6 Measures For Data Integrity Analysis

In a nutshell, Data Integrity means you can trust your data. In a time and industry where metrics and data seem to rule, people’s perception of your data will ultimately affect your organizations’ reputation. When data cannot be trusted, people do not immediately assume it was an accident, instead they assume it was malicious. This is why it is important to analyze the integrity of any data you are adding to your system.

Data Is Considered Trustworthy If It Is

Complete

Complete does not mean every field or attribute is filled in. Data is considered complete when it has all of the information needed for its intended use.

Accurate

Data is considered accurate when it is correct. The best way to ensure accuracy is to put quality measurements in place that confirm the data being entered or updated is error-free.

Up To Date

We live in an On-Demand time, where customers are won or lost in seconds. Attention spans and patience is in short supply. Outdated data can seriously harm your bottom line.

Fortune 1000 enterprises will lose more money in operational inefficiency due to data quality issues than they will spend on data warehouse and customer relationship management (CRM) initiatives.

Gartner

Measures For Data Integrity

Physical integrity is the protection of data’s wholeness and accuracy as it’s stored and retrieved. When natural disasters strike, power goes out, or hackers disrupt database functions, physical integrity is compromised. Human error, storage erosion, and a host of other issues can also make it impossible for data processing managers, system programmers, applications programmers, and internal auditors to obtain accurate data.

Entity integrity relies on the creation of primary keys, or unique values that identify pieces of data, to ensure that data isn’t listed more than once and that no field in a table is null. It’s a feature of relational systems which store data in tables that can be linked and used in a variety of ways.

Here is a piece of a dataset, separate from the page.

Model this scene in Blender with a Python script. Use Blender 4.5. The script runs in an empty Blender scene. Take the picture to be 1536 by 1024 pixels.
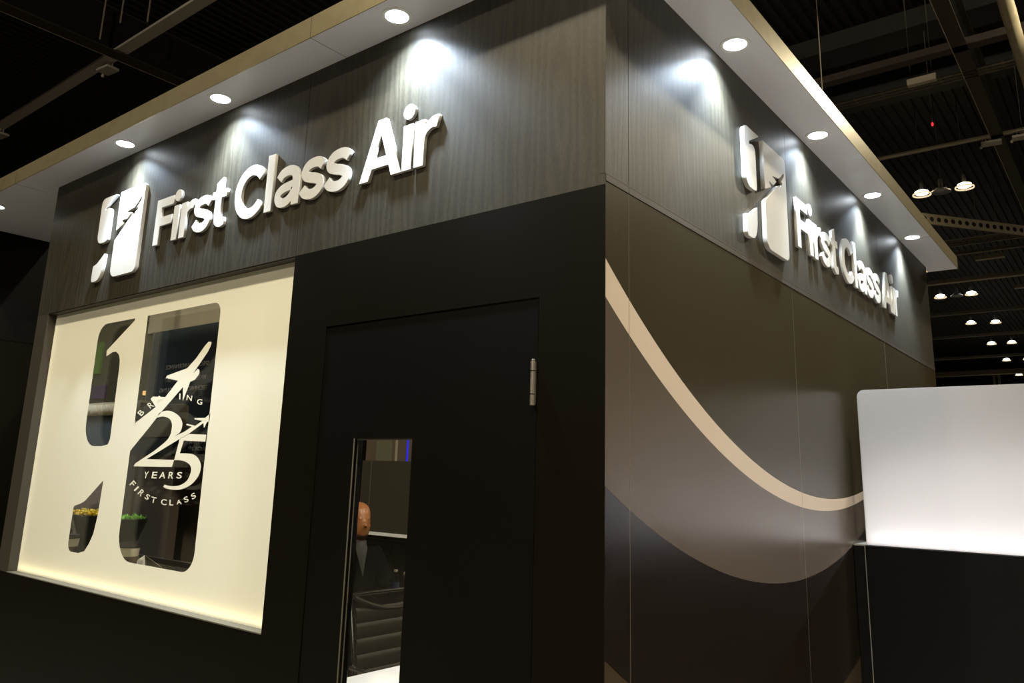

Logical integrity keeps data unchanged as it’s used in different ways in a relational database. Logical integrity protects data from human error and hackers as well, but in a much different way than physical integrity does. There are four types of logical integrity.

Referential integrity refers to the series of processes that make sure data is stored and used uniformly. Rules embedded into the database’s structure about how foreign keys are used ensure that only appropriate changes, additions, or deletions of data occur. Rules may include constraints that eliminate the entry of duplicate data, guarantee that data is accurate, and/or disallow the entry of data that doesn’t apply.

Domain integrity is the collection of processes that ensure the accuracy of each piece of data in a domain. In this context, a domain is a set of acceptable values that a column is allowed to contain. It can include constraints and other measures that limit the format, type, and amount of data entered.

 

User-defined integrity involves the rules and constraints created by the user to fit their particular needs. Sometimes entity, referential, and domain integrity aren’t enough to safeguard data. Often, specific business rules must be taken into account and incorporated into data integrity measures.